Sri Lanka says it must clear thousands of landmines and weed out remaining rebels hiding among the civilian population before it can fulfil its pledge to resettle 80 percent of the 280,000 Tamil people in camps.

"They (the government) told us they maintain their previously stated goal of moving 70-80 percent of IDPs (internally displaced people) out of the camps and home by the end of the year..., Pascoe told reporters.

On Thursday, Pascoe toured Menik Farm, the camp in northern Sri Lanka where most of those who fled fighting at the end of Sri Lanka's civil war are being held.

"Clearly the government is making efforts, but we have strong concerns on several points." Pascoe said. "First, the United Nations is very concerned about the lack of freedom of movement for (IDPs), and in particular, the closed nature of the camps."

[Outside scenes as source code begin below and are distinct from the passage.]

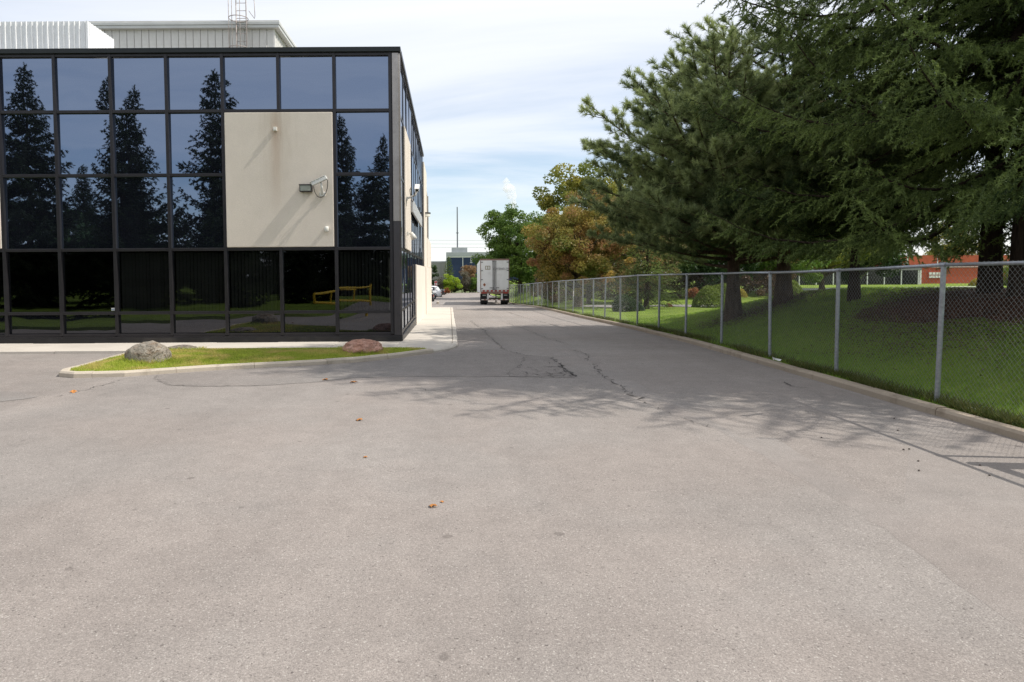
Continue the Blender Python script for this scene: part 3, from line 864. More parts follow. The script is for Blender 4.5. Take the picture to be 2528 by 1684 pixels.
MB().tube([(.38, .2, 5.75), (.60, .2, 5.6), (.62, .2, 5.0), (.60, .2, 4.9), (.38, .2, 5.2)], .014, 6).build("grab_rail", m_rustpipe, lad, smooth=True)

# ------------------------------------------------------------------ fixtures on the walls
fl = empty("wall_floodlight", (-3.5, 16.905, 3.78), label="bronze box floodlight left of the bullet camera on the front panel", cat="lamp")
MB().box(-.15, .15, -.14, .0, -.085, .085).build("housing", m_frame, fl, bevel=.012)
MB().box(-.125, .125, -.148, -.141, -.065, .065).build("lens", m_lens, fl)
MB().box(-.155, .155, -.16, -.1405, .067, .092).build("visor", m_frame, fl)

def bullet_camera(name, loc, rz, label, arm):
    t = empty(name, loc, rz, label, "camera")
    # housing points along local +x, tilted up from the arm
    h = MB(); h.box(-.20, .20, -.055, .055, -.045, .045)
    hb = h.build("housing", m_white, t, bevel=.018, loc=(0, -.30, .08), rot=(0, R(-24), 0))
    MB().box(-.24, .19, -.065, .065, .047, .058).build("sunshield", m_white, hb, bevel=.004)
    MB().tube([(-.201, 0, 0), (-.215, 0, 0)], .032, 12).build("lens", m_blackgloss, hb)
    MB().tube([(.04, -.30, .04), (.05, -.25, -.10), (.02, -.10, -.17), (.02, -.02, -.19)], [.022, .028, .03, .03], 10).build("bracket", m_white, t, smooth=True)
    MB().box(-.05, .09, -.03, .0, -.26, -.15).build("base_plate", m_white, t, bevel=.008)
    pts = []
    for a in np.linspace(0, math.pi, 18):
        pts.append((.01 - .155 * math.cos(a), -.24 + .05 * a, -.05 + .10 * (a / math.pi) - .30 * math.sin(a)))
    pts = [(-.16, -.28, .02)] + pts + [(.17, -.12, .12)]
    MB().tube(pts, .009, 6).build("cable", m_black, t, smooth=True)
    return t
bullet_camera("bullet_camera", (-3.13, 16.905, 3.85), 0, "white bullet security camera with looped black cable on the front concrete panel", None)
bullet_camera("bullet_camera", (-1.175, 18.95, 3.95), R(90), "white security camera jutting from the narrow side wall panel", None)

dm = empty("dome_camera", (-3.01, 16.905, 2.80), label="small white dome camera low on the front concrete panel", cat="camera")
MB().tube([(0, 0, .02), (0, -.05, .02)], .05, 14).build("base", m_offwhite, dm, smooth=False)
pts, rad = [], []
for a in np.linspace(-90, 90, 9):
    pts.append((0, -.085, -.02 + .075 * math.sin(R(a)))); rad.append(.058 * max(.05, math.cos(R(a)) ** .6))
MB().tube(pts, rad, 14).build("dome", m_offwhite, dm, smooth=True)

spout = empty("wall_spout", (-4.24, 16.905, 5.23), label="small square drain spout near the top of the stained concrete panel", cat="spout")
MB().box(-.045, .045, -.06, 0, -.05, .05).build("collar", m_offwhite, spout, bevel=.006)
MB().box(-.028, .028, -.085, -.0605, -.035, .0).build("nozzle", m_offwhite, spout)

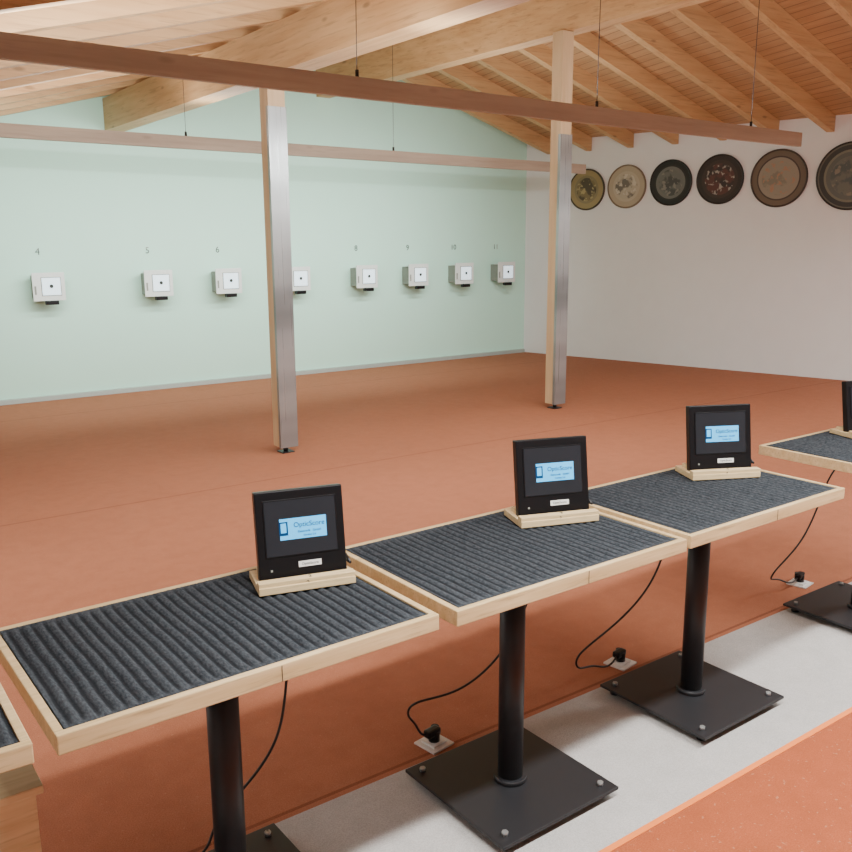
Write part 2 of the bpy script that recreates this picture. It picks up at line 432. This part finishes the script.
pl=[(5.497,1.4275,.170,[(1,(.05,.04,.02)),(.30,(.32,.24,.10)),(.22,(.24,.19,.09))],[(.06,.04,.02),(.20,.15,.06),(.42,.34,.15)]),
    (5.135,1.4365,.173,[(1,(.22,.16,.10)),(.31,(.40,.33,.23)),(.23,(.45,.38,.28))],[(.12,.10,.08),(.42,.37,.28),(.55,.5,.4)]),
    (4.76,1.45,.177,[(1,(.012,.011,.010)),(.26,(.02,.018,.017)),(.235,(.14,.14,.12))],[(.05,.055,.05),(.13,.13,.115),(.22,.20,.17)]),
    (4.372,1.457,.185,[(1,(.015,.012,.010)),(.33,(.025,.017,.014)),(.27,(.04,.025,.02))],[(.03,.02,.02),(.10,.035,.028),(.40,.36,.30)]),
    (3.94,1.443,.206,[(1,(.05,.035,.025)),(.37,(.14,.10,.065)),(.30,(.06,.04,.03)),(.28,(.28,.24,.18))],[(.27,.24,.18),(.20,.18,.13),(.38,.20,.12)]),
    (3.458,1.435,.232,[(1,(.017,.017,.014)),(.43,(.12,.11,.08)),(.40,(.025,.025,.02)),(.34,(.18,.17,.12)),(.31,(.10,.11,.09))],[(.07,.09,.08),(.14,.14,.11),(.23,.20,.15)])]
ang=math.atan(SK)
for i,(y,z,r,rings,figs) in enumerate(pl):
    R=r*S
    m=plaque_mat('painted_plaque_%d'%i,rings,figs,3.1*i+1)
    rimc=plain('plaque_rim_%d'%i,rings[0][1],.4)
    b=B(); b.cyl((0,-.011,0),R,.022,m,axis='Y',seg=64)
    seg=64; 
    prof=[(R-.022,-.022),(R-.016,-.032),(R-.004,-.032),(R+.002,-.024),(R+.002,-.001)]
    rows=[[b.bm.verts.new((a*math.cos(2*math.pi*k/seg),yy,a*math.sin(2*math.pi*k/seg))) for k in range(seg)] for a,yy in prof]
    fs=[]
    for p in range(len(prof)-1):
        for k in range(seg):
            fs.append(b.bm.faces.new([rows[p][k],rows[p][(k+1)%seg],rows[p+1][(k+1)%seg],rows[p+1][k]]))
    b._set(fs,rimc,True)
    o=b.done('painted_shooting_plaque',P(Xw(y)-.002,y,z),-math.pi/2+ang)

# ---------------------------------------------------------------- luminaires & lights
def area(name,loc,d,sx,sy,e,c,spread=math.pi):
    l=bpy.data.lights.new(name,'AREA'); l.shape='RECTANGLE'; l.size=sx; l.size_y=sy; l.energy=e; l.color=c; l.spread=spread
    o=bpy.data.objects.new(name,l); COL.objects.link(o); o.location=loc
    o.rotation_euler=Vector(d).to_track_quat('-Z','Y').to_euler()
    return o
def luminaire(x,y,z,L,e,c,up=0):
    b=B(); b.box((0,0,.03),(L,.12,.05),m_white,.006); b.box((0,0,.002),(L-.04,.1,.006),m_diff,.001)
    for s_ in(-1,1):
        xx=x+s_*L*.4/S
        zt=zl(xx) if xx<Xr(y) else Zr(y)+(ZW-Zr(y))*(xx-Xr(y))/(Xw(y)-Xr(y))
        LL=(zt-z)*S-.05
        b.cyl((s_*L*.4,0,.055+LL/2),.003,LL,m_black,seg=8)
    b.done('pendant_luminaire',P(x,y,z))
    area('luminaire_light',P(x,y,z)+Vector((0,0,-.01)),(0,0,-1),L,.1,e,c)
    if up: area('luminaire_added_uplight',P(x,y,z)+Vector((0,0,.07)),(0,0,1),L,.1,up,c)  # upward light added to brighten the ceiling
NEU=(.98,.985,.97)
for x in(.75,2.0,3.3,4.7): luminaire(x,.58,1.36,1.6,125,NEU,14)
luminaire(5.7,1.5,1.5,1.2,125,NEU,30)  # unseen luminaire, added to lift the dark right corner
luminaire(-.45,2.6,1.12,1.0,55,NEU)  # extra luminaire out of view, added as fill from the left
area('baffle_led',P(2.5,4.5,1.50)+Vector((0,.07,0)),(0,1,-.45),7.6,.05,145,(.90,1,.97),2.0)
area('baffle_led',P(2.2,2.5,1.475)+Vector((0,.07,0)),(0,.8,-.7),6.4,.05,215,(.98,1,.99))
area('baffle_added_uplight',P(2.2,2.5,1.50)+Vector((0,.07,.05)),(0,.35,1),6.4,.05,62,NEU)  # added light above the baffle, brightens the roof
area('baffle_added_uplight',P(2.5,4.5,1.53)+Vector((0,.07,.05)),(0,-.2,1),7.6,.05,62,NEU)  # same added roof fill over the rear baffle

w=bpy.data.worlds.new('World'); scn.world=w; w.use_nodes=True
w.node_tree.nodes['Background'].inputs[0].default_value=(.8,.85,.9,1); w.node_tree.nodes['Background'].inputs[1].default_value=.3

# ---------------------------------------------------------------- camera
cam=bpy.data.cameras.new('camera'); co=bpy.data.objects.new('camera',cam); COL.objects.link(co)
cam.sensor_width=36; cam.lens=888/852*36; cam.clip_start=.05
M=Matrix.Rotation(-math.radians(35.87),4,'Z')@Matrix.Rotation(math.radians(90-11.7),4,'X')@Matrix.Rotation(-.006,4,'Z')
co.matrix_world=Matrix.Translation((0,0,1.9))@M
scn.camera=co
print('DONE')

Passcoe also said he raised the agency's concerns over the detention of two Sri Lankan U.N. staff members and the expulsion of a spokesman for U.N. children's agency UNICEF.

Refugees and the government said on Thursday at least half the 10,000 war refugees the Sri Lankan government said it sent home last week are still being held in transfer camps in their home districts.[ID:nCOL448495]

Last week the government said it had sent home nearly 10,000 war refugees from Menik Farm camp to their homes in the eastern districts of Batticaloa and Trincomalee and the northern district of Jaffna. [ID:nCOL445684]

The government has said it has released 15,000 refugees since the end of the war in mid-May. United Nations data says nearly 12,000 have been sent home, about half of them elderly refugees released either to rest homes or the care of relatives.